**Work to be completed**
Quote the listing below word for word, stopping after the line that contains "COL = SC.collection".

**Information provided**
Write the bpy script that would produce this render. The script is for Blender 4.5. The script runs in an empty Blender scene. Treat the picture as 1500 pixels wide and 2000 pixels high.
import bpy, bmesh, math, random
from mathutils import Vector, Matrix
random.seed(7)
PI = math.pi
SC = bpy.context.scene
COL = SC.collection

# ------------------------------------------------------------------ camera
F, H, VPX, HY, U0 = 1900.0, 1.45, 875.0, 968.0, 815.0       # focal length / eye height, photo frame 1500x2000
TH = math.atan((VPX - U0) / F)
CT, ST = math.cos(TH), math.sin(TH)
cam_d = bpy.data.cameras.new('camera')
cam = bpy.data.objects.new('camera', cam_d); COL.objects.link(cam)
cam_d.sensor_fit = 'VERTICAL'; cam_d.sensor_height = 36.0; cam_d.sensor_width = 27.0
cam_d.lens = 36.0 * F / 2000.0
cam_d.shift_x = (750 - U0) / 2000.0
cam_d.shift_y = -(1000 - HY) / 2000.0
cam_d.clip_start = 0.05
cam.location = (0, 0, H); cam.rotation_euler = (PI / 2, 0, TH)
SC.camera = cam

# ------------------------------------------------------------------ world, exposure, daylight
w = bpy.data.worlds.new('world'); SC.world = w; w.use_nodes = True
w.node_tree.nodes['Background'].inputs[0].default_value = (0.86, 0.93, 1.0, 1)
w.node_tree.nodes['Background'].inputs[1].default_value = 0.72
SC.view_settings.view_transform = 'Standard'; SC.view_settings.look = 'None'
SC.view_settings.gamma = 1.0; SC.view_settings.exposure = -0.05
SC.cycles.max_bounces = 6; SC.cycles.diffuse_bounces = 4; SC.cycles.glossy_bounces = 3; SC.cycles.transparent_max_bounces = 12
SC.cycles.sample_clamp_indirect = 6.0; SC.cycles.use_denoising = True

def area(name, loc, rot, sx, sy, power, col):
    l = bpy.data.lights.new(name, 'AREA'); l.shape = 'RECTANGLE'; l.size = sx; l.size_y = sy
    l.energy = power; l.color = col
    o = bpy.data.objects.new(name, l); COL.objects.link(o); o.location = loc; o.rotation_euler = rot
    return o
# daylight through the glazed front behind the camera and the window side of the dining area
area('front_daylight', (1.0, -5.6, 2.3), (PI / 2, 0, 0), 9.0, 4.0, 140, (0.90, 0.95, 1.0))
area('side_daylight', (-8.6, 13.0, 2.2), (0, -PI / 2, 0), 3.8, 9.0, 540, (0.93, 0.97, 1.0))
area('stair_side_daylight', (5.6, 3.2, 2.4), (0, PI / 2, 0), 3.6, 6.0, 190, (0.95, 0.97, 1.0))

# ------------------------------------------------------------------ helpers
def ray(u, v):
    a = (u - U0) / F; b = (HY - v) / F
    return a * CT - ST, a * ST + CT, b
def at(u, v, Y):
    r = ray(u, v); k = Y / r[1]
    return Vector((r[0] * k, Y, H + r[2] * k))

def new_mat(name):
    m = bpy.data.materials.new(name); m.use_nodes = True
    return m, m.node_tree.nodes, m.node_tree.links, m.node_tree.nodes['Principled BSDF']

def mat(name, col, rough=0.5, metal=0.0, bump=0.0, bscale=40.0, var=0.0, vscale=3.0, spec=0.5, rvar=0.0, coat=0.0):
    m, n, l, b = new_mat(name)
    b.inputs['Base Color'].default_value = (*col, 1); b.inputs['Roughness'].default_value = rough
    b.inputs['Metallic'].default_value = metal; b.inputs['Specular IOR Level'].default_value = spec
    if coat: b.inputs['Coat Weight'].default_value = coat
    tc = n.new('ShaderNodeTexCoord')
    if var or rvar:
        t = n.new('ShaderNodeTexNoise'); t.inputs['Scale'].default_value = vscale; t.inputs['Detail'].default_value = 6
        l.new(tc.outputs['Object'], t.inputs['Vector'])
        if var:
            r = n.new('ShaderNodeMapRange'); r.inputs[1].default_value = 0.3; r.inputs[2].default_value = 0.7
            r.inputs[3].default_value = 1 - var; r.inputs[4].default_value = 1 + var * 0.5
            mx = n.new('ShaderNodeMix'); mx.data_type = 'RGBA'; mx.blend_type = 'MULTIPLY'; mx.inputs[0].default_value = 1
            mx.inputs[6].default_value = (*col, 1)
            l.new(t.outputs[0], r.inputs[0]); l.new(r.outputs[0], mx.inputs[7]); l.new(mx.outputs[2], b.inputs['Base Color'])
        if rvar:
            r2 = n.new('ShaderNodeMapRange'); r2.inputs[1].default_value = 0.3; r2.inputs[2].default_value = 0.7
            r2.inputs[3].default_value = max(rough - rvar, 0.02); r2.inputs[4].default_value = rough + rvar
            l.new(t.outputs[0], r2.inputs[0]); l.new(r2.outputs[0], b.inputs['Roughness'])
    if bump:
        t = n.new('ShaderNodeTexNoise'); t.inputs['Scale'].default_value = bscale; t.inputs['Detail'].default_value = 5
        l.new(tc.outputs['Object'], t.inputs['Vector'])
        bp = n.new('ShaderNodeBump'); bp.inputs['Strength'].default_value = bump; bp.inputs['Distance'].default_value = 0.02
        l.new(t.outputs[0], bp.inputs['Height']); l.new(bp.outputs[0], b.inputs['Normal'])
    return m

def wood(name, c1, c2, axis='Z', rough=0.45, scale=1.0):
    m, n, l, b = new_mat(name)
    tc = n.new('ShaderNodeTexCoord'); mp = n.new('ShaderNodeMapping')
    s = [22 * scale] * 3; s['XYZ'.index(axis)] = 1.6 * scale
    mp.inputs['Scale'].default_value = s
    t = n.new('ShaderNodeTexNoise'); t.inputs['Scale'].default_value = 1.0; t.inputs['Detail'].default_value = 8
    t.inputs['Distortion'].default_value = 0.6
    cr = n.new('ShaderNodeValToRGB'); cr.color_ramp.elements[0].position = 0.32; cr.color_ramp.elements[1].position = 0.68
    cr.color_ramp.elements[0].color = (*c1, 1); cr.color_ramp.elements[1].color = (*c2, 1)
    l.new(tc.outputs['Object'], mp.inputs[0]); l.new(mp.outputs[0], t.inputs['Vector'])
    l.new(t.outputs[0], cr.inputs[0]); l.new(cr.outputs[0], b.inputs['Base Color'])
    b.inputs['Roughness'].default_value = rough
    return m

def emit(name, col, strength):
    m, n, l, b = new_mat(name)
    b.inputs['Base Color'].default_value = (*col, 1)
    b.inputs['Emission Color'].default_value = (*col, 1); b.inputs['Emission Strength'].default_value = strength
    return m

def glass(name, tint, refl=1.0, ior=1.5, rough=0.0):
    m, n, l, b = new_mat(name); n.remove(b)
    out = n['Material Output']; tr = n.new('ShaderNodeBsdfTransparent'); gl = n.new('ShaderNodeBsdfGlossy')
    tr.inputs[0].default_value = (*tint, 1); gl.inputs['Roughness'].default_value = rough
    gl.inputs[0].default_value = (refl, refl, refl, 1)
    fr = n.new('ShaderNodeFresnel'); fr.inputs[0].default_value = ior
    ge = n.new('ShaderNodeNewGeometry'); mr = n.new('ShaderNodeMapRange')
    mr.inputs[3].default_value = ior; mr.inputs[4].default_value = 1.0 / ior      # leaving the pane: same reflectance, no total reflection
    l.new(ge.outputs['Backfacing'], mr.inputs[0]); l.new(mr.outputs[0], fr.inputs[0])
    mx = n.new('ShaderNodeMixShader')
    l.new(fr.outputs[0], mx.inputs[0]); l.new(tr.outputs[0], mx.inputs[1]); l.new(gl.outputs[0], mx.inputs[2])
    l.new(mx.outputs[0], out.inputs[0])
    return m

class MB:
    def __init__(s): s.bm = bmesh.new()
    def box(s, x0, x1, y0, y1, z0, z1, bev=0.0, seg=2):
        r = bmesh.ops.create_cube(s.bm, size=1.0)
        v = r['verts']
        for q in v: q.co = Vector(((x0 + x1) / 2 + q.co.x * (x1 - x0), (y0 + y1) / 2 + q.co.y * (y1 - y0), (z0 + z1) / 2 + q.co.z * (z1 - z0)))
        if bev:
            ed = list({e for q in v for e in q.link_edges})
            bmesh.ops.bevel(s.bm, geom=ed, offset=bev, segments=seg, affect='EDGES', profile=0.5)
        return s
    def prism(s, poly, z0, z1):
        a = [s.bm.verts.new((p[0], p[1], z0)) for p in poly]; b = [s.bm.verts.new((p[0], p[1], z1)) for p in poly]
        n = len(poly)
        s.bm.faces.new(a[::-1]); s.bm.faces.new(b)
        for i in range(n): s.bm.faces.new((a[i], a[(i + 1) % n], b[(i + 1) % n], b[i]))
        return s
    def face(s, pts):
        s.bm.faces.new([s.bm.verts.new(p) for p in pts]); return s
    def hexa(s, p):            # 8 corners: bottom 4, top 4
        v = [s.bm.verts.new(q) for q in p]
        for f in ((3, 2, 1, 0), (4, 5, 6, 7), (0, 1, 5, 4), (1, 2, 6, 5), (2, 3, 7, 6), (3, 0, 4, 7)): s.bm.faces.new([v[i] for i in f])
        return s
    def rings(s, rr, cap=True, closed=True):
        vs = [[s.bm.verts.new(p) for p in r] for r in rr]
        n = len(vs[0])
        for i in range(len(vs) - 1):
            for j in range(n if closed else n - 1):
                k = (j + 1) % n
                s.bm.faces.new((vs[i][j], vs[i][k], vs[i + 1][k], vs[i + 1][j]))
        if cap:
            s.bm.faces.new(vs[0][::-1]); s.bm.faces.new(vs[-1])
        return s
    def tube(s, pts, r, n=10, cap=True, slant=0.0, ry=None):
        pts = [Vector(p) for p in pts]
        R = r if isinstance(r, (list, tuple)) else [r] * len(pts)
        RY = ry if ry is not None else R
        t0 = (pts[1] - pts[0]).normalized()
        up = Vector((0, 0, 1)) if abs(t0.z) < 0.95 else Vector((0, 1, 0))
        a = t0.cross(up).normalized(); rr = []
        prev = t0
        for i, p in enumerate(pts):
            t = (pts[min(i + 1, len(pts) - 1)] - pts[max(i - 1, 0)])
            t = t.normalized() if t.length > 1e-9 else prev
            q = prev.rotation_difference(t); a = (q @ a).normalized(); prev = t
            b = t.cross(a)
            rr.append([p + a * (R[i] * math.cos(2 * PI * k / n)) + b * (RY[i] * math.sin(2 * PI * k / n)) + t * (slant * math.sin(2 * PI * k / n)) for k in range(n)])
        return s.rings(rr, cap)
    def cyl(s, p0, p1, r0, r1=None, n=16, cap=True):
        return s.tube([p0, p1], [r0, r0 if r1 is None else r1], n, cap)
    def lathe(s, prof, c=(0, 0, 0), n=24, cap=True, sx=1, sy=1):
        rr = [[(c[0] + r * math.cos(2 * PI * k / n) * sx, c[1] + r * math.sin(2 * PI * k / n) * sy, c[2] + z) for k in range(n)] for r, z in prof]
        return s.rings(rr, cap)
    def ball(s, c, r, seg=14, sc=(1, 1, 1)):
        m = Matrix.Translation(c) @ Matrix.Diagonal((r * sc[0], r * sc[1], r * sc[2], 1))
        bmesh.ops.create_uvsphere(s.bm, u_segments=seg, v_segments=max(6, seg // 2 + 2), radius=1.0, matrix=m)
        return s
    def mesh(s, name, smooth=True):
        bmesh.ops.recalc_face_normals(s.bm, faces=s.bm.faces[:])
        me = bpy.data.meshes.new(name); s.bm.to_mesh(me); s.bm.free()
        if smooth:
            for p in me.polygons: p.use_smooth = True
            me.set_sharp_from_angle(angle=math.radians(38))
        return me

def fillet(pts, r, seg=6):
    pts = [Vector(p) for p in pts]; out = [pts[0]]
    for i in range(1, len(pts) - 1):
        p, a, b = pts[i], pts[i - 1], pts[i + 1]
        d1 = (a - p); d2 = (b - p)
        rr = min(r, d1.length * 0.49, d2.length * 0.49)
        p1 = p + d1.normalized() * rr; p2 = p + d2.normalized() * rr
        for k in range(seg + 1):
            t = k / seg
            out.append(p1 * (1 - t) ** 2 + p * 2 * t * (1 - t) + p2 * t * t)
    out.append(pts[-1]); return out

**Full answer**
Write the bpy script that would produce this render. The script is for Blender 4.5. The script runs in an empty Blender scene. Treat the picture as 1500 pixels wide and 2000 pixels high.
import bpy, bmesh, math, random
from mathutils import Vector, Matrix
random.seed(7)
PI = math.pi
SC = bpy.context.scene
COL = SC.collection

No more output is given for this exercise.